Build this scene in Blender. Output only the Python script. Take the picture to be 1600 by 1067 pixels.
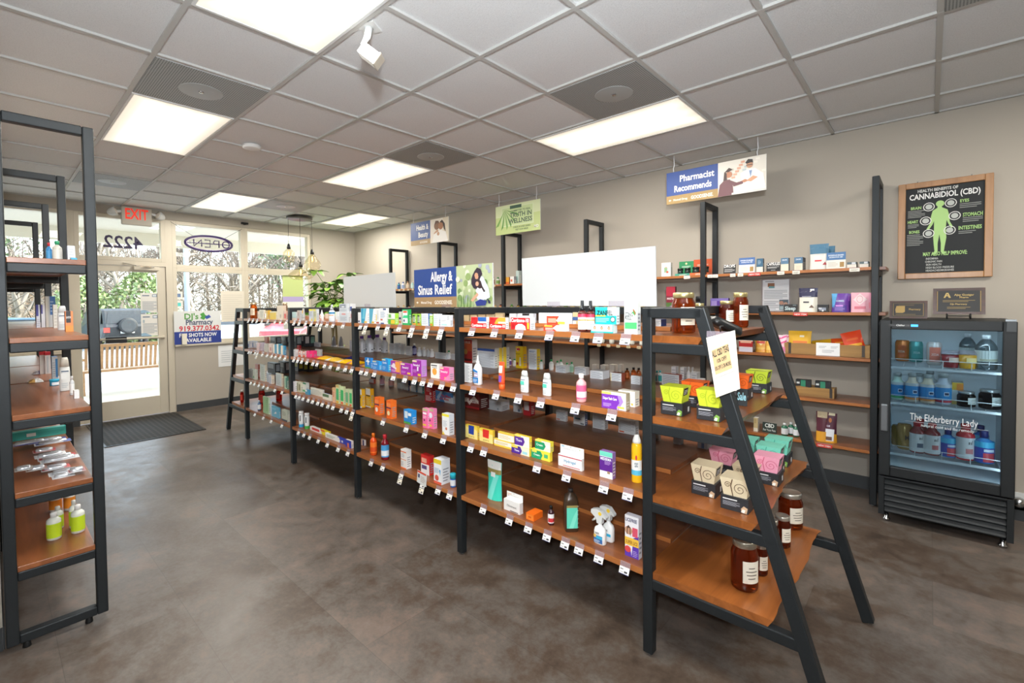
import bpy, bmesh, math, random
from math import pi, sin, cos, radians, sqrt
from mathutils import Vector, Matrix, Euler

for _o in list(bpy.data.objects): bpy.data.objects.remove(_o)
S = bpy.context.scene
COL = S.collection

# ------------------------------------------------------------ camera
cam_d = bpy.data.cameras.new('camera'); cam = bpy.data.objects.new('camera', cam_d); COL.objects.link(cam)
cam_d.sensor_width = 36.0; cam_d.lens = 733.91 / 1600 * 36.0
cam_d.shift_x = 27.38 / 1600; cam_d.shift_y = -41.28 / 1600
cam_d.clip_start = 0.02; cam_d.clip_end = 400
_R = Vector((-0.733713, -0.679375, -0.010720)); _U = Vector((0.009363, -0.025884, 0.999621)); _F = Vector((0.679395, -0.733335, -0.025352))
_m = Matrix((_R, _U, -_F)).transposed().to_4x4(); _m.translation = Vector((0.025342, 0.631693, 1.500000))
cam.matrix_world = _m
S.camera = cam

# ------------------------------------------------------------ exposure, sky, sun
S.view_settings.view_transform = 'Standard'; S.view_settings.look = 'None'
S.view_settings.gamma = 1.0; S.view_settings.use_curve_mapping = False
S.view_settings.exposure = 0.0
W = bpy.data.worlds.new('sky'); S.world = W; W.use_nodes = True
_nt = W.node_tree; _bg = _nt.nodes['Background']
_sky = _nt.nodes.new('ShaderNodeTexSky'); _sky.sky_type = 'NISHITA'; _sky.sun_disc = False
_sky.sun_elevation = radians(38); _sky.sun_rotation = radians(200); _sky.air_density = 1.0; _sky.dust_density = 3.0
_mix = _nt.nodes.new('ShaderNodeMix'); _mix.data_type = 'RGBA'; _mix.inputs[0].default_value = 0.75
_nt.links.new(_sky.outputs[0], _mix.inputs[6]); _mix.inputs[7].default_value = (0.95, 0.98, 1.0, 1)
_nt.links.new(_mix.outputs[2], _bg.inputs[0]); _bg.inputs[1].default_value = 4.2

def lamp(name, kind, loc, energy, col, **kw):
    d = bpy.data.lights.new(name, kind); d.energy = energy; d.color = col
    for k, v in kw.items(): setattr(d, k, v)
    o = bpy.data.objects.new(name, d); COL.objects.link(o); o.location = loc
    return o
sun = lamp('sun', 'SUN', (20, -8, 20), 11.0, (1.0, 0.95, 0.86), angle=radians(1.0))
sun.rotation_euler = Euler((radians(48), 0, radians(-28)))
# the photographer's flash, held above the camera and turned up to the ceiling and forward
flash = lamp('flash', 'AREA', (0.065, 0.67, 1.615), 31, (0.96, 0.985, 1.0), shape='DISK', size=0.09)
flash.rotation_euler = (Vector((0.68, -0.73, -0.1))).to_track_quat('-Z', 'Y').to_euler()
bounce = lamp('flash_bounce', 'AREA', (-0.15, 0.75, 2.05), 92, (0.90, 0.96, 1.0), shape='DISK', size=0.2)
bounce.rotation_euler = (Vector((0.62, -0.6, 0.62))).to_track_quat('-Z', 'Y').to_euler()

# ------------------------------------------------------------ materials
def lin(h):
    h = h.lstrip('#'); out = []
    for i in (0, 2, 4):
        c = int(h[i:i+2], 16) / 255
        out.append(c / 12.92 if c <= .04045 else ((c + .055) / 1.055) ** 2.4)
    return (*out, 1.0)
_MC = {}
def _new(name):
    m = bpy.data.materials.new(name); m.use_nodes = True
    return m, m.node_tree, m.node_tree.nodes['Principled BSDF']
def mat(h, r=.5, metal=0.0, emit=0.0, coat=0.0, vary=0.0):
    key = (h, r, metal, emit, coat, vary)
    if key in _MC: return _MC[key]
    m, nt, b = _new('paint_' + h.lstrip('#'))
    b.inputs['Base Color'].default_value = lin(h); b.inputs['Roughness'].default_value = r
    b.inputs['Metallic'].default_value = metal; b.inputs['Coat Weight'].default_value = coat
    if emit:
        b.inputs['Emission Color'].default_value = lin(h); b.inputs['Emission Strength'].default_value = emit
    if vary:
        n = nt.nodes.new('ShaderNodeTexNoise'); n.inputs['Scale'].default_value = 14; n.inputs['Detail'].default_value = 6
        tc = nt.nodes.new('ShaderNodeTexCoord'); nt.links.new(tc.outputs['Object'], n.inputs['Vector'])
        hs = nt.nodes.new('ShaderNodeMapRange'); hs.inputs[3].default_value = r - vary; hs.inputs[4].default_value = r + vary
        nt.links.new(n.outputs[0], hs.inputs[0]); nt.links.new(hs.outputs[0], b.inputs['Roughness'])
        bp = nt.nodes.new('ShaderNodeBump'); bp.inputs['Strength'].default_value = .15; bp.inputs['Distance'].default_value = .002
        n2 = nt.nodes.new('ShaderNodeTexNoise'); n2.inputs['Scale'].default_value = 260
        nt.links.new(tc.outputs['Object'], n2.inputs['Vector'])
        nt.links.new(n2.outputs[0], bp.inputs['Height']); nt.links.new(bp.outputs[0], b.inputs['Normal'])
    _MC[key] = m
    return m
def ramp(nt, src, stops):
    r = nt.nodes.new('ShaderNodeValToRGB')
    e = r.color_ramp.elements
    while len(e) < len(stops): e.new(.5)
    for x, (p, c) in zip(e, stops): x.position = p; x.color = lin(c)
    nt.links.new(src, r.inputs[0]); return r.outputs[0]
def coords(nt, scale=(1, 1, 1), loc=(0, 0, 0), kind='Object'):
    tc = nt.nodes.new('ShaderNodeTexCoord'); mp = nt.nodes.new('ShaderNodeMapping')
    mp.inputs['Scale'].default_value = scale; mp.inputs['Location'].default_value = loc
    nt.links.new(tc.outputs[kind], mp.inputs[0]); return mp.outputs[0]
def noise(nt, vec, scale, detail=6, rough=.6, dist=0):
    n = nt.nodes.new('ShaderNodeTexNoise'); n.inputs['Scale'].default_value = scale; n.inputs['Detail'].default_value = detail
    n.inputs['Roughness'].default_value = rough; n.inputs['Distortion'].default_value = dist
    nt.links.new(vec, n.inputs['Vector']); return n.outputs[0]
def bump(nt, b, src, strength, dist=.01):
    bp = nt.nodes.new('ShaderNodeBump'); bp.inputs['Strength'].default_value = strength; bp.inputs['Distance'].default_value = dist
    nt.links.new(src, bp.inputs['Height']); nt.links.new(bp.outputs[0], b.inputs['Normal'])
def math_n(nt, op, a, b=None):
    n = nt.nodes.new('ShaderNodeMath'); n.operation = op
    for i, v in enumerate((a, b)):
        if v is None: continue
        if isinstance(v, (int, float)): n.inputs[i].default_value = v
        else: nt.links.new(v, n.inputs[i])
    return n.outputs[0]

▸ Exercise
Begin at the first line of the material and copy each line exactly through the one containing "COL = S.collection". Omit pictures.

▸ The response
Build this scene in Blender. Output only the Python script. Take the picture to be 1600 by 1067 pixels.
import bpy, bmesh, math, random
from math import pi, sin, cos, radians, sqrt
from mathutils import Vector, Matrix, Euler

for _o in list(bpy.data.objects): bpy.data.objects.remove(_o)
S = bpy.context.scene
COL = S.collection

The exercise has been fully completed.